Of course, critics have argued that the TJRC Report has tended to focus on the persons or groups holding instruments of State power and not on others with equally large historical roles. That TJRC has tended to polarise Kenyan history into victims and violators, not recognising the multi-faceted reality. That TJRC has focused on evils and failures, without focusing equally on strengths and progress during Kenya’s 50-year history. Didn’t Kenya’s economic and political development, its institutional stability compared to our neighbours, and its increased potential, deserve greater emphasis by TJRC?

TJRC, for example, rightly recognises that there has been state-driven economic marginalisation. Yet, in a largely capitalist society, shouldn’t there have been greater mention of individual and community-driven economic progress? The TJRC report gives special focus to marginalised and minority groups, women and children. It rightly finds that “women have suffered terrible atrocities just because of their sex and gender.”

But isn’t it also true that men tend to dominate the front lines of conflict, and therefore suffer more direct fatalities and injuries, also because of their sex and gender?

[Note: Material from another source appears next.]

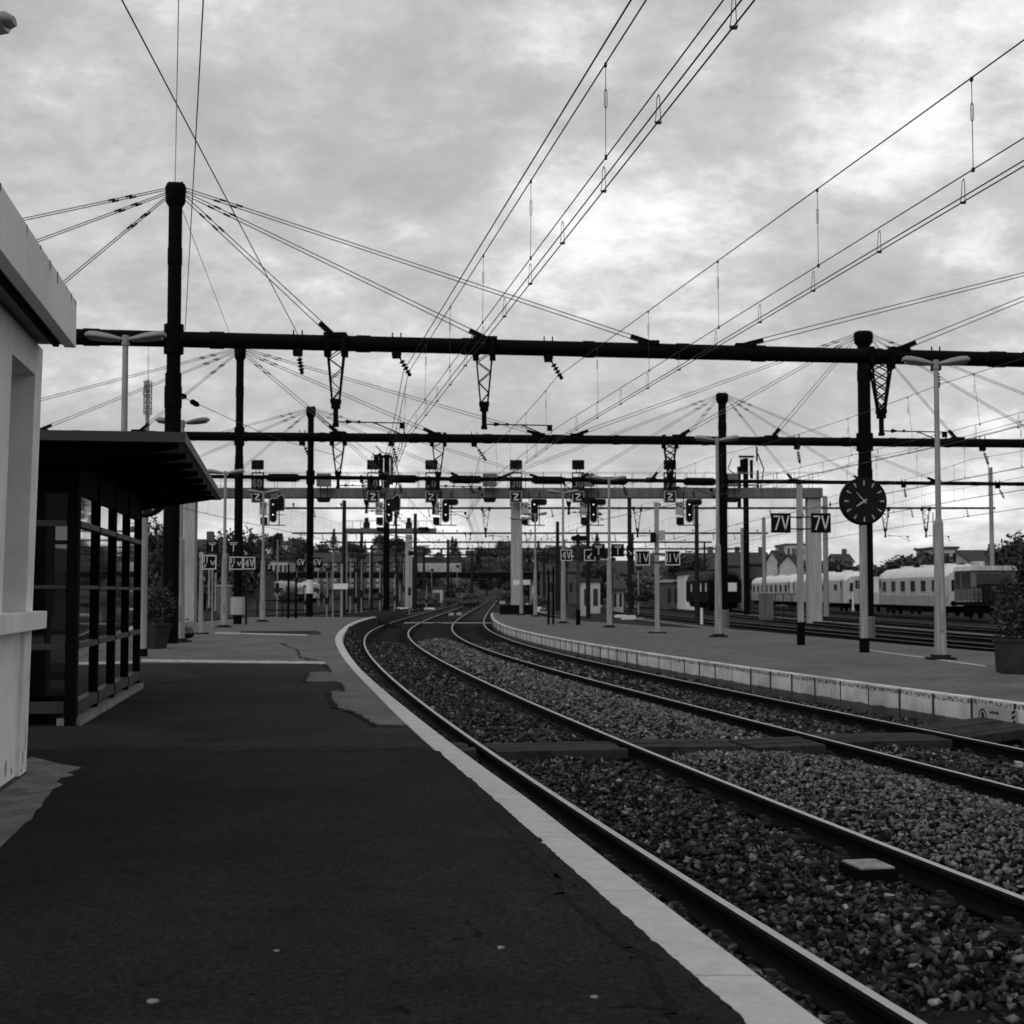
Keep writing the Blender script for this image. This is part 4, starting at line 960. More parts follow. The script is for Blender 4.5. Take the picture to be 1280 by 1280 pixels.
for (px, ty, lab) in sigs:
    X = XR(px, SY); t = thing('railway_signal', lab, 'signal', (X, SY, 5.1), group='hanging signals under the gantry'); o = Vector((X, SY, 0))
    zt, zb_ = 6.66, 5.22
    if ty == 'A':
        pts = [(-.23, zb_ + .23)] + [(-.23 * math.cos(R(a)), zb_ + .23 - .23 * math.sin(R(a))) for a in range(30, 180, 30)] + [(.23, zb_ + .23), (.23, 5.86), (.32, 5.9), (.62, 5.9), (.68, 6.0), (.68, 6.6), (.62, 6.78), (.5, 6.88), (.38, 6.84), (.28, 6.74), (.22, zt), (-.12, zt), (-.23, zt - .12)]
    else:
        pts = [(-.23, zb_ + .23)] + [(-.23 * math.cos(R(a)), zb_ + .23 - .23 * math.sin(R(a))) for a in range(30, 180, 30)] + [(.23, zb_ + .23), (.23, 6.22), (.60, 6.22), (.72, 6.28), (.76, 6.42), (.72, 6.58), (.6, 6.64), (-.1, 6.64), (-.23, 6.5)]
    cx = sum(p[0] for p in pts) / len(pts); cy = sum(p[1] for p in pts) / len(pts)
    def shrink(k):
        out = []; n = len(pts)
        for i in range(n):
            a, p, c = Vector(pts[i - 1]), Vector(pts[i]), Vector(pts[(i + 1) % n]); d = ((c - p).normalized() + (p - a).normalized()); d = d.normalized() if d.length > 1e-6 else (c - a).normalized()
            nrm = Vector((-d.y, d.x)); out.append((p.x + nrm.x * k, p.y + nrm.y * k))
        return out
    area = sum(pts[i][0] * pts[(i + 1) % len(pts)][1] - pts[(i + 1) % len(pts)][0] * pts[i][1] for i in range(len(pts)))
    sgn = 1 if area > 0 else -1
    b = MB(); b.prism(pts, 0, .04, UP2Y, o); part(t, 'border', b, M['board'])
    b = MB(); b.prism(shrink(.05 * sgn), -.18, .07, UP2Y, o); hd = part(t, 'head', b, M['signblack'])
    for zz in (6.28, 5.68):
        b = MB(); b.lathe([(.04, -.01), (.04, .02), (.02, .03)], o + Vector((0, -.072, zz)), 10, Matrix(((1, 0, 0), (0, 0, -1), (0, 1, 0)))); part(t, 'light', b, M['siglamp'])
    b = MB()
    for dx in (-.30, .30):
        b.bar(o + Vector((dx, .35, 5.05)), o + Vector((dx, .35, 7.1)), .05); b.bar(o + Vector((dx, .25, 6.9)), o + Vector((dx, .8, 6.9)), .05)
    for zz in (5.1, 5.7, 6.3): b.bar(o + Vector((-.6, .35, zz)), o + Vector((.6, .35, zz)), .04)
    b.box(o + Vector((0, .3, 5.09)), (1.25, .5, .04)); part(t, 'cage', b, M['dark'])
    b = MB(); b.box(o + Vector((-.55, .1, 5.33)), (.38, .3, .42)); part(t, 'relay_box', b, M['signblack'], .02)
    b = MB(); b.box(o + Vector((-.58, .02, 6.05)), (.44, .03, .75)); pl = part(t, 'plate', b, M['board'])
    b = MB(); glyphs(b, [('N', -.72, 6.1, .26, .24, .05)], -.0, o + Vector((0, 0, 0))); part(pl, 'lettering', b, M['signblack'])
spd = [(321, '60', 'leftmost'), (466, '70', 'second from left'), (539, '30', 'third from left'), (645, '30', 'fourth from left'), (723, '30', 'fifth from left'), (838, '30', 'rightmost')]
for (px, tx, w) in spd:
    X = XR(px, SY); o = Vector((X, SY, 0)); t = thing('speed_board', w + ' dark speed board reading ' + tx + ' over a Z panel on the gantry', 'speed board', (X, SY, 6.4), group='speed boards on the gantry')
    b = MB(); b.box(o + Vector((0, 0, 7.52)), (.68, .3, .74)); bx = part(t, 'box', b, M['dark'], .01)
    b = MB(); glyphs(b, [(tx[0], -.24, 7.3, .19, .42, .055), (tx[1], .05, 7.3, .19, .42, .055)], -.156, o); part(bx, 'lettering', b, M['grey'])
    b = MB(); b.box(o + Vector((0, 0, 6.73)), (.70, .05, .70)); part(t, 'panel_border', b, M['board'])
    b = MB(); b.box(o + Vector((0, -.03, 6.73)), (.58, .04, .58)); zp = part(t, 'panel', b, M['signblack'])
    b = MB(); glyphs(b, [('Z', -.15, 6.56, .3, .34, .075)], -.054, o); part(zp, 'lettering', b, M['letter'])
    b = MB(); b.box(o + Vector((0, 0, 8.6)), (.72, .06, .56)); part(t, 'top_panel', b, M['signblack'], .01)
    b = MB()
    for dx in (-.33, .33): b.bar(o + Vector((dx, .1, 6.4)), o + Vector((dx, .1, 8.15)), .07)
    b.bar(o + Vector((-.33, .1, 8.14)), o + Vector((.33, .1, 8.14)), .06); b.bar(o + Vector((-.1, .05, 8.14)), o + Vector((-.1, .05, 8.4)), .04); b.bar(o + Vector((.1, .05, 8.14)), o + Vector((.1, .05, 8.4)), .04); part(t, 'frame', b, M['black'])
for px, w in ((404, 'left'), (612, 'middle'), (735, 'centre right'), (915, 'right')):
    X = XR(px, SY); t = thing('gantry_cabinet', 'grey cabinet with a dark tray below, clamped on the gantry, %s of four' % w, 'cabinet', (X, SY, 6.4), group='cabinets on the gantry'); o = Vector((X, SY, 0))
    b = MB(); b.box(o + Vector((0, .1, 7.72)), (.8, .5, .75)); part(t, 'box', b, M['gantry'], .02)
    b = MB(); b.prism([(-.4, 6.68), (.4, 6.68), (.3, 6.42), (-.3, 6.42)], -.3, .3, UP2Y, o); part(t, 'tray', b, M['signblack'])
    b = MB(); b.bar(o + Vector((-.2, .1, 6.68)), o + Vector((-.2, .1, 7.4)), .05); b.bar(o + Vector((.2, .1, 6.68)), o + Vector((.2, .1, 7.4)), .05); part(t, 'hanger', b, M['dark'])
# a second gantry far behind
t = thing('signal_gantry', 'small distant signal gantry on one pale concrete leg with dark boxes', 'gantry', (XR(511, 160), 160, -.6)); Y = 160
b = MB(); b.box((XR(487, Y), Y, 7.9), (10.2, .9, .55)); part(t, 'beam', b, M['gantry'])
for px in (511, 432): b = MB(); b.box((XR(px, Y), Y, 3.4), (.72 if px > 500 else .3, .6, 8.2)); part(t, 'leg', b, M['concrete_lt'])
for px in (478, 530): b = MB(); b.prism(rrect(-.6, .6, -.2, .2, .2), -.1, .1, UP2Y, (XR(px, Y), Y - .7, 8.1)); part(t, 'signal_head', b, M['signblack'])
for px in (458, 511): b = MB(); b.box((XR(px, Y), Y, 9.1), (.4, .3, .5)); b.box((XR(px, Y), Y, 8.5), (.7, .3, .7)); part(t, 'cabinet', b, M['dark'])
b = MB(); x = XR(430, Y)
while x < XR(545, Y): b.tube((x, Y, 8.1), (x, Y, 9), .03, .03, 5); x += .9
b.tube((XR(430, Y), Y, 9), (XR(545, Y), Y, 9), .03, .03, 5); part(t, 'railing', b, M['dark'])
# ================================================================ SIGNS ON POSTS
def panel_sign(root, c, w, h, items, border=True, nm='panel'):
    o = Vector(c)
    b = MB(); b.box(o, (w, .035, h)); pn = part(root, nm, b, M['signblack'])
    if border:
        b = MB(); bw = .028
        for s in (-1, 1): b.box(o + Vector((s * (w / 2 - bw / 2), -.021, 0)), (bw, .01, h)); b.box(o + Vector((0, -.021, s * (h / 2 - bw / 2))), (w - 2 * bw, .01, bw))
        part(pn, 'border', b, M['letter'])
    b = MB(); glyphs(b, items, -.024, o); part(pn, 'lettering', b, M['letter'])
    return pn
IIV = lambda s: [('I', -.42 * s, -.28 * s, .1 * s, .56 * s, .05 * s), ('I', -.22 * s, -.28 * s, .1 * s, .56 * s, .05 * s), ('V', .08 * s, -.28 * s, .3 * s, .56 * s, .05 * s)]
def twin(label, post, Y, z0, ztop, zs, dxs, s, items, black_base=.55, postmat='grey', w=.085, border=False):
    X = post; t = thing('track_sign', label, 'sign', (X, Y, z0))
    b = MB(); b.box((X, Y, (z0 + ztop) / 2), (w * 2 * .8, w * 1.6, ztop - z0)); part(t, 'post', b, M[postmat], .01)
    if black_base: b = MB(); b.box((X, Y, z0 + black_base / 2), (w * 2, w * 2, black_base)); part(t, 'base', b, M['black'], .01)
    b = MB(); b.bar((X + dxs[0], Y - .08, zs + s * .3), (X + dxs[-1], Y - .08, zs + s * .3), .03); b.bar((X + dxs[0], Y - .08, zs - s * .3), (X + dxs[-1], Y - .08, zs - s * .3), .03); part(t, 'bracket', b, M['dark'])
    for dx, it in zip(dxs, items): panel_sign(t, (X + dx, Y - .12, zs), s, s, it, border)
    return t
S7 = lambda s: [('7', -.36 * s, -.34 * s, .3 * s, .68 * s, .07 * s), ('V', .06 * s, -.34 * s, .32 * s, .68 * s, .07 * s)]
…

The last paragraph in Elkins’ book reads: “To this day, there has never been any form of official reconciliation in Kenya... Insofar as there has been any successful social rebuilding, the burden has been shouldered by local Christian churches...”  This is the legacy that the TJRC Report is trying to confront. Hence its most important volumes are is its final two volumes, which focus on reconciliation and the implementation mechanism. The TJRC report deserves our continued attention.